Metallic-based magnetic switches under confinement

Bistability is undoubtedly one of the most desired properties when designing new technological materials. Molecular magnets, including single-molecule and single-ion magnets, exhibit slow relaxation of their magnetization in addition to magnetic bistability, whereas spin crossover materials are just bistable switches that can be either in low-spin or high-spin depending on their history. These materials have received a great deal of attention because of their potential applications in ultra-high-density information storage, where each molecule can be used as a magnetic bit of information, and quantum computing, by taking advantage of long coherence intervals.

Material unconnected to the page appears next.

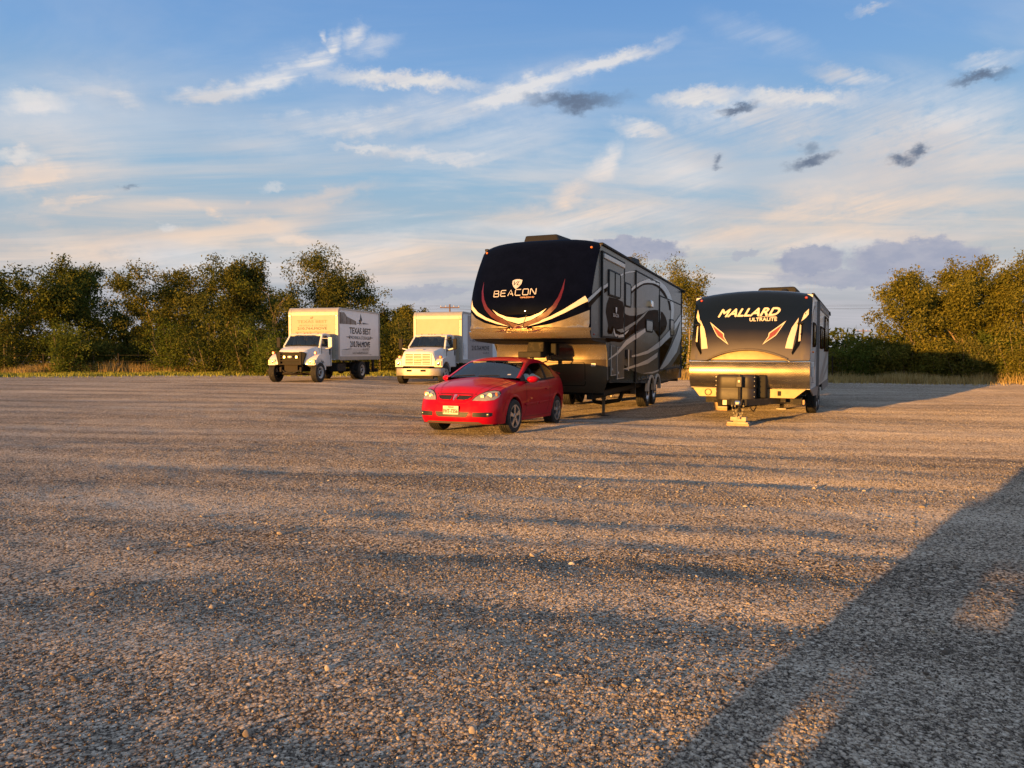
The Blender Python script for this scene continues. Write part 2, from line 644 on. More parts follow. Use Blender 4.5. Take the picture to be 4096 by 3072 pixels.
def decal(name, polys, m, parent, bv, axis='y', sign=-1, off=.004, cut=.12, sm=True, rim=0.0):
    if isinstance(polys[0][0], (int, float)):
        polys = [polys]
    me = poly_mesh(name, polys, cut)
    drape(me, bv, axis, sign, off)
    me.materials.append(M[m] if isinstance(m, str) else m)
    o = link(name, me, parent)
    if sm:
        me.polygons.foreach_set('use_smooth', [True] * len(me.polygons))
    if rim:
        s = o.modifiers.new('thick', 'SOLIDIFY')
        s.thickness = rim
        s.offset = 0
    return o


def text_mesh(txt, w, h, shear=0.0, bold=0.0, space=1.0):
    """letters as flat faces fitted into w x h, lower left at 0,0"""
    cu = bpy.data.curves.new('t', 'FONT')
    cu.body = txt
    cu.shear = shear
    cu.offset = bold
    cu.space_character = space
    cu.resolution_u = 3
    o = bpy.data.objects.new('t', cu)
    COL.objects.link(o)
    dg = bpy.context.evaluated_depsgraph_get()
    dg.update()
    me = bpy.data.meshes.new_from_object(o.evaluated_get(dg))
    bpy.data.objects.remove(o)
    bpy.data.curves.remove(cu)
    co = np.array([v.co[:] for v in me.vertices])
    lo, hi = co.min(0), co.max(0)
    co[:, 0] = (co[:, 0] - lo[0]) / (hi[0] - lo[0]) * w
    co[:, 1] = (co[:, 1] - lo[1]) / (hi[1] - lo[1]) * h
    co[:, 2] = 0
    me.vertices.foreach_set('co', co.ravel())
    return me


def lettering(name, txt, a, b, w, h, m, parent, bv, axis='y', sign=-1, off=.006, flip=False, skew=0.0, heavy=0.0, **kw):
    me = text_mesh(txt, w, h, **kw)
    if heavy:                                            # struck again a little to each side to fatten the strokes
        bm = bmesh.new()
        for k, (dx, dy) in enumerate(((0, 0), (heavy, 0), (-heavy, 0), (0, heavy), (0, -heavy))):
            n0 = len(bm.verts)
            bm.from_mesh(me)
            bm.verts.ensure_lookup_table()
            for v in bm.verts[n0:]:
                v.co += Vector((dx, dy, .0004 * k))
        bm.to_mesh(me)
        bm.free()
    for v in me.vertices:
        u = v.co.x
        v.co.x = a + u
        v.co.y += b + skew * u
    drape(me, bv, axis, sign, off)
    me.materials.append(M[m] if isinstance(m, str) else m)
    return link(name, me, parent)


def stroke_poly(pts, widths):
    """ribbon polygon along a 2-D path"""
    L, Rr = [], []
    n = len(pts)
    for i, p in enumerate(pts):
        a, b = pts[max(0, i - 1)], pts[min(n - 1, i + 1)]
        dx, dy = b[0] - a[0], b[1] - a[1]
        l = math.hypot(dx, dy) or 1
        w = widths[i] / 2
        L.append((p[0] - dy / l * w, p[1] + dx / l * w))
        Rr.append((p[0] + dy / l * w, p[1] - dx / l * w))
    return [(L[i], L[i + 1], Rr[i + 1], Rr[i]) for i in range(n - 1)]


def rrect(x0, x1, z0, z1, r, n=4):
    out = []
    for cx, cz, t0 in ((x1 - r, z1 - r, 0), (x0 + r, z1 - r, 90), (x0 + r, z0 + r, 180), (x1 - r, z0 + r, 270)):
        for i in range(n + 1):
            t = R(t0 + 90 * i / n)
            out.append((cx + r * math.cos(t), cz + r * math.sin(t)))
    return out


def wheel(parent, x, y, z, r, w, side, kind='alloy', rim_r=None, name='wheel', steer=0.0):
    """hub in the wheel; tyre and rim are its parts; 'side' is the outward direction in x"""
    rr = rim_r or r * .62
    c = (0, 0, 0)
    hub = MB()
    hub.lathe([(0.0, .02), (r * .14, .02), (r * .16, 0.0), (r * .16, -.04), (r * .40, -.05), (r * .40, -.07), (0.0, -.07)], c, n=20, sign=side)
    ho = hub.build(name, 'dark_metal', parent, sm=40)
    ho.location = (x, y, z)
    ho.rotation_euler = (0, 0, steer)
    t = MB()
    prof = [(rr, 0.0), (rr + .008, .012), (rr + (r - rr) * .5, .022), (r * .955, .008)]
    ng = 4
    for g in range(ng):
        a0, a1 = g / ng, (g + 1) / ng
        prof += [(r, -.015 - (w - .03) * (a0 + .03)), (r, -.015 - (w - .03) * (a1 - .05)), (r - .012, -.015 - (w - .03) * (a1 - .04)), (r - .012, -.015 - (w - .03) * (a1 + .02) if g < ng - 1 else -.015 - (w - .03))]
    prof += [(r * .955, -w - .008), (rr + (r - rr) * .5, -w - .02), (rr, -w)]
    t.lathe(prof, c, n=40, sign=side)
    t.build('tyre', 'rubber', ho, sm=35)
    m = MB()
    if kind == 'alloy':
        m.lathe([(rr + .012, .016), (rr - .012, .012), (rr - .02, -.03), (rr - .02, -w * .8)], c, n=36, sign=side)
        for k in range(5):
            a = 2 * math.pi * k / 5 + .35
            u = Vector((0, math.cos(a), math.sin(a)))
            tv = Vector((0, -math.sin(a), math.cos(a)))
            xo, xi = Vector((.012 * side, 0, 0)), Vector((-.03 * side, 0, 0))
            w0, w1 = r * .085, r * .115
            lo = [u * .05 - tv * w0 + xi, u * .05 + tv * w0 + xi, u * (rr - .008) + tv * w1 + xi, u * (rr - .008) - tv * w1 + xi]
            hi = [p - xi + xo for p in lo]
            m.hexa(lo, hi)
        m.lathe([(0, .024), (r * .13, .02), (r * .17, .008), (r * .17, -.03)], c, n=20, sign=side)
        m.build('rim', 'alloy', ho, sm=35)
    else:
        dish = -.05 if kind == 'steel_in' else -.12
        m.lathe([(rr + .012, .012), (rr - .015, .008), (rr - .02, -.02), (rr * .86, -.04), (rr * .72, dish), (rr * .42, dish), (rr * .36, .0), (0, .01)], c, n=32, sign=side)
        for k in range(8):
            a = 2 * math.pi * k / 8
            p = Vector((dish * side, math.cos(a) * rr * .56, math.sin(a) * rr * .56))
            m.tube(p, p + Vector((.03 * side, 0, 0)), .018, n=6)
        m.build('rim', 'wheelwhite' if kind != 'alloy8' else 'alloy', ho, sm=35)
    return ho


# ------------------------------------------------------------------ ground
def vnoise(x, y, seed=0):
    """smooth value noise, about -1..1"""
    xi, yi = np.floor(x).astype(np.int64), np.floor(y).astype(np.int64)
    xf, yf = x - xi, y - yi

    def h(a, b):
        n = (a * 374761393 + b * 668265263 + seed * 974634777) & 0xffffffff
        n = ((n ^ (n >> 13)) * 1274126177) & 0xffffffff
        n = (n ^ (n >> 16)) & 0xffff
        return n / 32767.5 - 1
    u, v = xf * xf * (3 - 2 * xf), yf * yf * (3 - 2 * yf)
    a, b, c, d = h(xi, yi), h(xi + 1, yi), h(xi, yi + 1), h(xi + 1, yi + 1)
    return (a * (1 - u) + b * u) * (1 - v) + (c * (1 - u) + d * u) * v


def sstep(x, a, b):
    t = np.clip((x - a) / (b - a), 0, 1)
    return t * t * (3 - 2 * t)


def ground_z(x, y, fine=True):
    x, y = np.asarray(x, float), np.asarray(y, float)
    z = .14 * sstep(y, 22, 33) * sstep(-x, 4.5, 8.5)
    # a low swell under the red car that falls away to the big trailer's stand
    xs = x - .38 * (y - 14)
    lane = sstep(xs, -7, -3) * (1 - sstep(xs, 1.9, 3.3))
    z = z + lane * np.interp(y, [9.5, 11.8, 13.4, 15.3, 17.6, 25, 31], [0, .055, .058, -.002, -.105, -.105, 0])
    r = np.hypot(x, y)
    # wheel tracks that cross the yard from left to right, drawing nearer on the right
    s = x * .20 + y * .98
    t = x * .98 - y * .20
    wob = vnoise(t * .10, s * .10, 3) * .6
    lot = 1 - sstep(r, 60, 120)
    z = z + lot * (.013 * vnoise(t * .045, (s + wob) * .62, 5) + .012 * vnoise(t * .09, (s + wob) * 1.5, 6)
                   + .008 * vnoise(t * .22 + 7, (s + wob) * 3.1, 7) + .008 * vnoise(x * .28, y * .28, 8))
    if fine:
        z = z + lot * (.006 * vnoise(x * 2.1, y * 2.1, 9) + .0035 * vnoise(x * 5.2, y * 5.2, 10)) * (1 - sstep(r, 18, 40))
    return z


def grid_mesh(name, P, closed_u):
    nr, na = P.shape[:2]
    idx = np.arange(nr * na).reshape(nr, na)
    a = idx[:-1, :]
    b = idx[1:, :]
    if closed_u:
        a2, b2 = np.roll(a, -1, 1), np.roll(b, -1, 1)
    else:
        a, a2, b, b2 = a[:, :-1], a[:, 1:], b[:, :-1], b[:, 1:]
    F = np.stack([a, a2, b2, b], -1).reshape(-1, 4)
    return quad_mesh(name, P.reshape(-1, 3), F)


def quad_mesh(name, V, F, smooth_=True):
    me = bpy.data.meshes.new(name)
    k = F.shape[1]
    me.vertices.add(len(V))
    me.vertices.foreach_set('co', np.ascontiguousarray(V, np.float32).ravel())
    me.loops.add(F.size)
    me.loops.foreach_set('vertex_index', np.ascontiguousarray(F, np.int32).ravel())
    me.polygons.add(len(F))
    me.polygons.foreach_set('loop_start', np.arange(0, F.size, k, dtype=np.int32))
    me.update(calc_edges=True)
    if smooth_:
        me.polygons.foreach_set('use_smooth', np.ones(len(F), bool))
    me.validate()
    return me


def color_attr(me, vals, name='tone'):
    at = me.attributes.new(name, 'FLOAT', 'POINT')
    at.data.foreach_set('value', np.ascontiguousarray(vals, np.float32))


def attr(name):
    n = X.tree.nodes.new('ShaderNodeAttribute')
    n.attribute_name = name
    return X(n.outputs['Fac'])


def stone_colour(t):
    return ramp(t, [(0.0, (.075, .064, .055)), (.25, (.24, .205, .175)), (.5, (.46, .395, .325)), (.72, (.60, .525, .44)), (.88, (.70, .63, .54)), (1.0, (.80, .74, .66))])


def rough_diffuse(nt, out, col, nrm):
    """broken stone: very rough, throws light back the way it came"""
    d = nt.nodes.new('ShaderNodeBsdfDiffuse')
    d.inputs['Roughness'].default_value = 1.0
    X.put(d.inputs['Color'], col)
    X.put(d.inputs['Normal'], nrm)
    nt.links.new(d.outputs[0], out.inputs[0])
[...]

For harnessing the magnetic bistability of these appealing switches, the controlled organization in different dimensionality architectures (essential for read-and-write processes) is required. However, it has proven to be a challenging task given that their chemical integrity and unique magnetic properties must be preserved during nanostructuration. This review highlights recent advances on the confinement of guest magnetic switches within host nanocontainers, such as the void cages of fullerenes and the internal cavities of carbon nanotubes and metal-organic frameworks, yielding zero-, one- and three-dimensional hybrid nanostructures. Detailed discussion of synthetic challenges, confinement methodologies and effects on the properties of the guest magnetic switches upon encapsulation is given here. In spite of the vibrant research in recent years, significant challenges lie ahead. Although spins confined within host nanocontainers can be protected from the environment and manipulated externally, control of their molecular distances has not yet been achieved. A discussion of current challenges and future perspectives in the emerging field of nanostructuration is also presented here.